I’m not saying that slavery is necessarily a bad thing, but it is certainly dehumanizing.

I don’t get it. Colonialism is what got everyone in this mess in the first place. Off all the things that have been tried and proven “bad ideas”, Colonialism is at the top of that list.

The problem is that nothing if foreign policy has easily understood long-term effects. Today’s friend is tomorrow’s enemy. Today’s stable nation is tomorrow’s civil war. So we can’t really do much to make the future better, because we have no idea what our actions will actually cause.

Secondly, colonialzation is war. It’s war to begin, it’s war to maintain. It’s war to end. We look at the British Empire and see it’s height, but we don’t see the literally centureies of warfare that led to that. In modern times, that means a lot of dead people, including a lot of dead Americans.

IMHO the main problem with any form of annexation lies in the real or percieved loss of providence and jurisdiction. The current Middle East conflicts (Iraq, Israel, in a lesser degree Afghanistan) illustrate this.
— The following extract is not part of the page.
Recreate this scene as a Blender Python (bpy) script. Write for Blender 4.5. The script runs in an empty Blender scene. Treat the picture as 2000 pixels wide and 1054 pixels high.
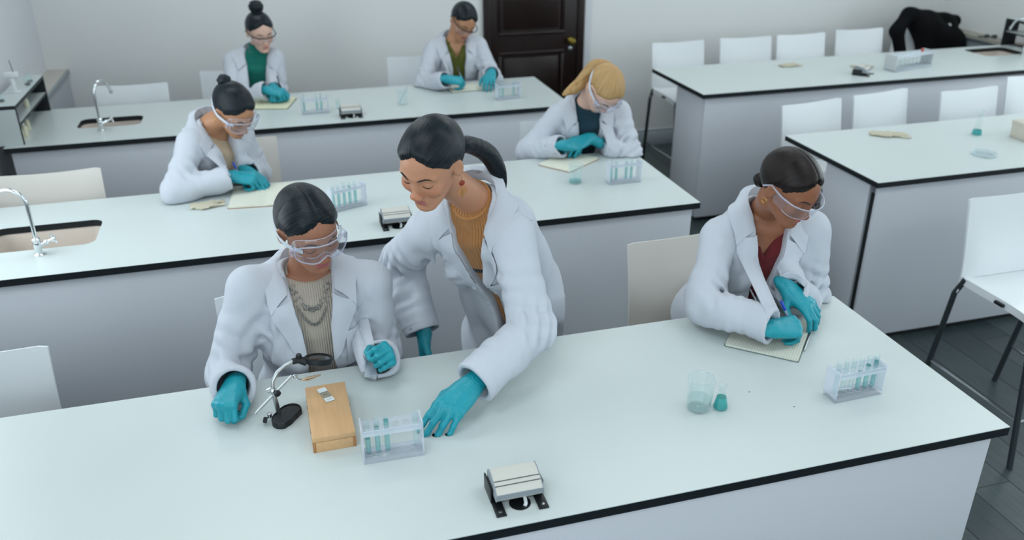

Country A is run by a despot of a leader, country B rushes in with the cavalry to remove said despot, country A provides resistance, not out of loyalty to the former regime, but simply out of concern for the risk of loss of providence and jurisdiction.

This cause is amplified when two or more historical adversaries (Muslims, Jews, Christians) are involved. For example, I do not believe that if the US were to invade Cuba to depose Castro , there would be the level of insurgency seen in Iraq. Both countries have similar western belief systems and any residual rebellion would quickly be subdued. However, if the base population were to resist any real or perceived loss of providence and jurisdiction, there would eventually be a new rebellion.

I agree with half of what **Inigo Montoya[\B] said. The best thing to do would be to control the damage and let the fires burn out, then find out from the survivors what they would want to do. I’m not sure that total annexation/slavery would accomplish much other than to further fuel rebellion.

Martini, you still haven’t addressed either of the problems I’ve raised.

Aw…properly insituted and administered any number of thralls can be successfully contained and controlled. It ain’t necessarily pretty, but the unchecked butchery stops. :wink:

True, unfortunately popular opinion (in both the occupied territory and host country) tends to decline at about the same rate that methods of enforcement approach levels equivalent to the methods of the previous institution. We can stab them, shoot them, smack them around a bit or burn them alive, but 5 minutes alone with a car generator and some box springs and suddenly “We’re” the bad guys. :rolleyes:

Here’s the biggest problem right here. If you take them over by force, you can’t give them the same rights and freedoms and funding or they’ll just use it against you. It would be like enforcing the NRA’s vision of the American Second Amendment in Iraq; “What are you doing with those insurgents, Corporal ? You know you can’t take away their guns !”

I can see only one way that annexing one of these countries might work; if there was a vote showing majority public support in the annexed country before the annexation. Of course, convince a country of people to give up their sovereignty willingly is hard, but sometimes the “hard” way is the only practical way. Conquest looks easier, but the failure of colonialism ( and Iraq, for that matter ) shows that it’s only easier from a shortsighted perspective.

This kind of thinking depresses me, because it makes me think people prefer familiar, failed ideas to new ones. Hundreds of years of colonialism and exploitation screwed these places and people up in a terrible way - and then, because things haven’t been fixed in the last couple of decades, we get “maybe colonialism is the answer?” :confused: I’ve heard of history repeating itself, but how the fuck can the cause of the problem be the solution to the problem?